» Source material

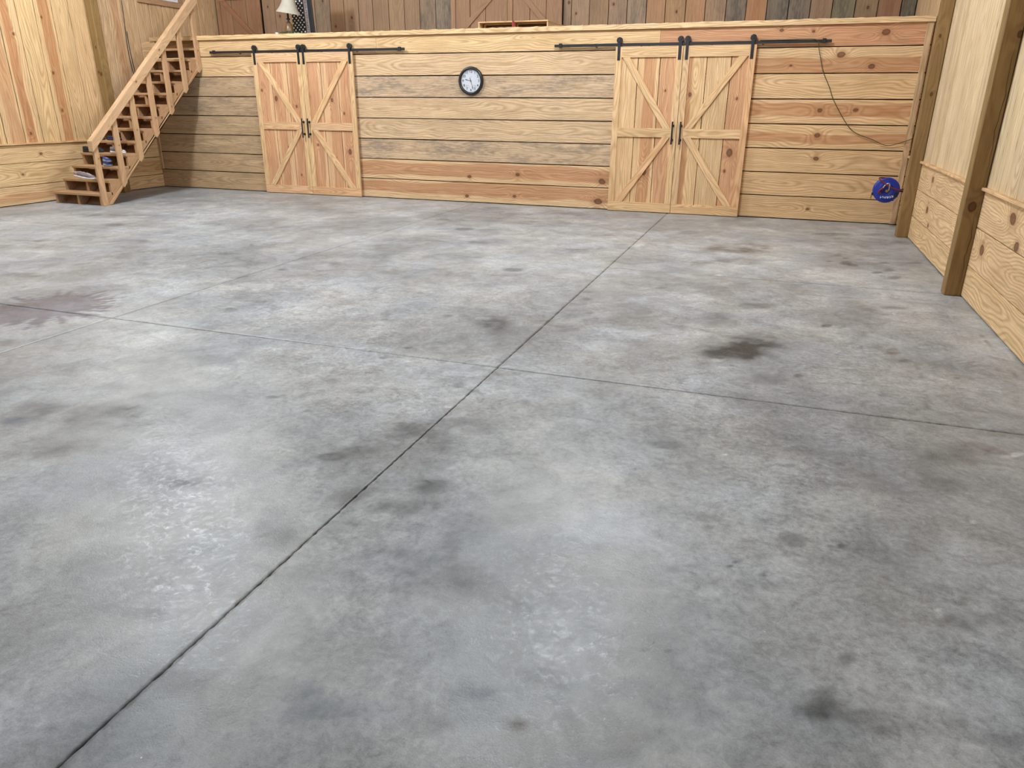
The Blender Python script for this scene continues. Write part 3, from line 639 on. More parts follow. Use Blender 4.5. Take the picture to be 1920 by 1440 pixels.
# ------------------------------------------------------------------ side walls
def side_plank(wall, X, nx, y0, y1, z0, z1, gap=0.008, **k):
    cy, cz = (y0 + y1) / 2, (z0 + z1) / 2
    ld = (0, -1, 0) if nx < 0 else (0, 1, 0)
    sgn = -1 if nx < 0 else 1
    kn = [(sgn * (a - cy), b - cz, r) for a, b, r in k.pop('knots', ())]
    return board('plank', wall, (X, cy, cz), ld, (nx, 0, 0), y1 - y0 - 0.003, z1 - z0 - gap, T_, M['pine'], knots=kn, seg=8, **k)
def side_board(wall, X, nx, y0, y1, z0, z1, name='upright_board', gap=0.014, mat='pine', **k):
    return board(name, wall, (X, (y0 + y1) / 2, (z0 + z1) / 2), (0, 0, 1), (nx, 0, 0), z1 - z0, y1 - y0 - gap, 0.022, M[mat], cham=.005, **k)
Rt = (1.02, 1.0, .92)
for y0, y1, kk in ((9.985, D, {}), (6.95, 9.985, {0: [], 1: [(9.09, .439, .034), (8.865, .30, .022)], 2: [(9.12, .75, .034)]}), (-1.0, 6.95, {1: [(6.576, .438, .04)], 2: [(5.983, .765, .045), (5.76, .605, .032)]})):
    for r, (z0, z1) in enumerate(((0.008, .265), (.265, .575), (.575, .866))):
        side_plank(wall_right, XR, -1, y0, y1, z0, z1, tint=vary(Rt, .03), knots=kk.get(r, []))
board('ledge', wall_right, (XR - 0.030, 3.0 + 1.99, .880), (0, -1, 0), (-1, 0, 0), 11.98 + 0.0, .022, 0.055, M['pine'], tint=(1.0, .93, .82))
yb = 10.03
ys_right = [D + 0.0, 10.70, 10.37, 10.03] + [10.03 - .306 * i for i in range(1, 19)]
for a, b in zip(ys_right, ys_right[1:]):
    side_board(wall_right, XR + 0.006, -1, b, a, .892, CEIL - 0.01, tint=vary((.99, 1.06, 1.10), .08), heart=(rng.uniform(-.1, .1), rng.uniform(.02, .05), rng.choice([0, 0, 0, .45])) )
# loft part of the right wall
for i in range(7):
    y0 = D + i * .306
    side_board(wall_right, XR + 0.006, -1, y0, min(y0 + .306, YB), LOFT, CEIL - .01, tint=vary((.95, .92, .88), .05))
ZL1 = ((0.008, .277), (.277, .602), (.602, .862))
ZL2 = ((0.008, .228), (.228, .532), (.532, .862))
Ll = (1.0, .97, .86)
for r, (z0, z1) in enumerate(ZL1):
    side_plank(wall_left, XL, 1, 5.0, 10.0, z0, z1, tint=vary(Ll, .03), heart=((-.03, .05, .6) if r == 0 else None), knots={2: [(8.62, .72, .02)], 1: [(8.25, .44, .016)]}.get(r, []))
for r, (z0, z1) in enumerate(ZL2):
    side_plank(wall_left, XL, 1, 10.0, D, z0, z1, tint=vary((.92, .88, .78), .03), heart=((0, .09, .5) if r == 1 else None))
board('ledge', wall_left, (XL + 0.030, 8.0, .876), (0, 1, 0), (1, 0, 0), 6.0, .024, 0.055, M['pine'], tint=(1.0, .93, .80))
lyb = [9.94 - .303 * i for i in range(0, 12)]
hs_l = {0: None, 1: None, 2: (.0, .075, .95), 3: None, 4: (.03, .07, 1.0), 5: (-.02, .10, .6), 6: (.02, .09, .85)}
for i, (a, b) in enumerate(zip(lyb, lyb[1:])):
    side_board(wall_left, XL - 0.004, 1, b, a, .888, CEIL - .01, tint=vary((1.0, .96, .85), .04), heart=hs_l.get(i, (0, .08, .6)), knots=[(rng.uniform(-2.2, -.6), rng.uniform(-.05, .05), .018), (rng.uniform(-1.9, -.4), rng.uniform(-.06, .06), .015), (rng.uniform(-1.5, .2), rng.uniform(-.08, .08), .014)] if i in (2, 4, 6) else None)
side_board(wall_left, XL - 0.004, 1, 9.94, 10.08, .888, CEIL - .01, tint=(.9, .85, .75))
ly2 = [10.08 + .305 * i for i in range(0, 10)] + [YB]
for i, (a, b) in enumerate(zip(ly2, ly2[1:])):
    side_board(wall_left, XL - 0.004, 1, a, b, .888, CEIL - .01, tint=vary((.90, .86, .80), .05), heart=((0, .07, .6) if i == 1 else None), grey=(.35 if i == 0 else .15))
# corner batten under the stair
board('corner_batten', wall_back, (XL + 0.03, D - 0.021, 1.26), (0, 0, 1), (0, -1, 0), 1.88, .05, .021, M['pine'], tint=(.85, .80, .70))
# loft end wall
lo = [-9.74, -9.455, -9.16, -8.86, -8.564, -8.237, -7.943, -7.634, -7.339, -7.012, -6.70, -6.392, -6.08, -5.764]
lo2 = [-3.734, -3.592, -3.283, -2.964, -2.657, -2.34, -2.036, -1.716, -1.412, -1.096, -.791, -.485, -.171, .143, .452, .767, 1.076, 1.387, XR]
brown = (1.0, .98, .96); gry = (.72, .80, .84)
c1 = {i: (brown, .25) for i in range(13)}; c1.update({4: ((.95, 1.0, 1.0), .7), 6: ((1.15, 1.12, 1.05), .3), 9: ((1.12, 1.10, 1.05), .3), 11: ((1., 1., 1.), .9), 12: ((.85, .92, .95), 1.0), 5: ((1.1, 1.02, .92), .3), 2: ((1.1, 1.05, 1.0), .2)})
c2 = {0: ((1.0, .98, .98), .6), 1: ((1.12, 1.12, 1.08), .5), 2: ((1.1, 1.06, 1.0), .4), 3: ((1.1, 1.1, 1.08), .7), 4: ((1.05, 1.08, 1.1), .9), 5: ((1.3, 1.15, .98), .3), 6: ((1.3, 1.18, 1.0), .4), 7: ((1.32, 1.15, .98), .2), 8: ((1.15, 1.1, 1.0), .7), 9: (gry, 1.0), 10: ((1.22, 1.02, .84), .2), 11: ((.62, .72, .76), 1.0), 12: ((.66, .74, .80), 1.0), 13: ((.95, .95, .9), .5), 14: ((.66, .78, .72), 1.0), 15: ((.9, .9, .82), .5), 16: ((.92, .78, .72), .2), 17: ((.55, .64, .64), 1.0)}
for seq, cc in ((lo, c1), (lo2, c2)):
    for i, (a, b) in enumerate(zip(seq, seq[1:])):
        t, g = cc.get(i, (brown, .3))
        board('upright_board', wall_loft, ((a + b) / 2, YB, (LOFT + CEIL) / 2 - .01), (0, 0, 1), (0, -1, 0), CEIL - LOFT - .04, b - a - .011, .022, M['loft'], tint=vary(t, .04), grey=g, heart=((0, .06, .6) if (seq is lo2 and i in (10, 13, 16)) else None), knots=[(rng.uniform(-1.2, -.7), rng.uniform(-.08, .08), .016)] if rng.random() < .6 else None)
# ------------------------------------------------------------------ timber posts
def timber_post(x0, x1, y0, y1, label, knots=(), tint=(1, 1, 1), crack=None):
    t = thing('timber_post', label, 'post', ((x0 + x1) / 2, (y0 + y1) / 2, 0), group='square timber wall posts')
    H_ = CEIL - 0.02
    bm = bmesh.new(); add_box(bm, (0, 0, 0), (H_, y1 - y0, x1 - x0), None, .006)
    # local X up, local Y along world Y, local Z along world -X
    mw = Matrix(((0, 0, -1), (0, 1, 0), (1, 0, 0))).to_4x4()
    mw.translation = ((x0 + x1) / 2, (y0 + y1) / 2, H_ / 2)
    o = bm_obj('shaft', bm, M['post'], t, mw)
    wood_piece(o, tint, None, 0, [(kz - H_ / 2, (x0 + x1) / 2 - kx, r) for kx, kz, r in knots])
    if crack:
        for cx, z0, z1 in crack:
            bm = bmesh.new()
            n = 14
            L = [(cx + 0.006 * math.sin(i * .9) + .004 * math.sin(i * 2.3) - .0011 * math.sin(math.pi * i / n), z0 + (z1 - z0) * i / n) for i in range(n + 1)]
            R = [(a + .0022 * math.sin(math.pi * i / n) + .0006, b) for i, (a, b) in enumerate(L)]
            add_prism(bm, L + R[::-1], 'Y', y0 - .0012, y0 + .001)
            bm_obj('drying_crack', bm, M['dark'], t)
    return t
timber_post(1.455, XR, 9.94, 10.08, 'brown timber post on the right wall beside the hose reel', [(1.53, 1.62, .014), (1.50, 2.22, .012)], (.98, .90, .80))
timber_post(1.455, XR, 6.88, 7.02, 'brown timber post on the right wall nearer the camera, knot near its foot', [(1.515, .736, .026), (1.57, 2.0, .022)], (1.0, .94, .84), [(1.553, .12, .70), (1.557, 1.0, 1.9), (1.552, 2.1, 3.0)])
timber_post(XL, XL + .14, 9.94, 10.08, 'brown timber post on the left wall behind the staircase', [(XL + .05, 1.93, .014), (XL + .09, 1.9, .018), (XL + .08, 2.3, .01)], (1.0, .95, .82))

# ------------------------------------------------------------------ sliding barn doors
DF = D - 0.070
def member(name, parent, a, b, w, yface, t, mat, cut=None, **k):
    """a straight flat member between two points (x, z) of a face looking -Y, ends clipped to horizontal lines when cut"""
    ax, az = a; bx, bz = b
    d = Vector((bx - ax, 0, bz - az)); L = d.length
    u = d.normalized(); nrm = Vector((-u.z, 0, u.x))
    mw = Matrix((u, Vector((0, 1, 0)), u.cross(Vector((0, 1, 0))))).transposed().to_4x4()
    mw.translation = ((ax + bx) / 2, yface + t / 2, (az + bz) / 2)
    inv = mw.inverted()
    if cut:
        # ends cut level: corners where the edges meet z = az and z = bz
        hw = w / 2 / max(abs(u.z), .2)
        P = [(ax - hw, az), (ax + hw, az), (bx + hw, bz), (bx - hw, bz)]
    else:
        P = [(ax + nrm.x * w / 2, az + nrm.z * w / 2), (ax - nrm.x * w / 2, az - nrm.z * w / 2), (bx - nrm.x * w / 2, bz - nrm.z * w / 2), (bx + nrm.x * w / 2, bz + nrm.z * w / 2)]
    bm = bmesh.new()
    add_prism(bm, P, 'Y', yface, yface + t)
    bmesh.ops.transform(bm, matrix=inv, verts=bm.verts)
    bmesh.ops.bevel(bm, geom=[e for e in bm.edges if e.calc_face_angle(0) > 1.0], offset=.0015, segments=1, affect='EDGES')
    o = bm_obj(name, bm, mat, parent, mw)
    return wood_piece(o, **k)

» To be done
Give every line of the material that includes the string "part".

» Exercise output
The Blender Python script for this scene continues. Write part 3, from line 639 on. More parts follow. Use Blender 4.5. Take the picture to be 1920 by 1440 pixels.
# loft part of the right wall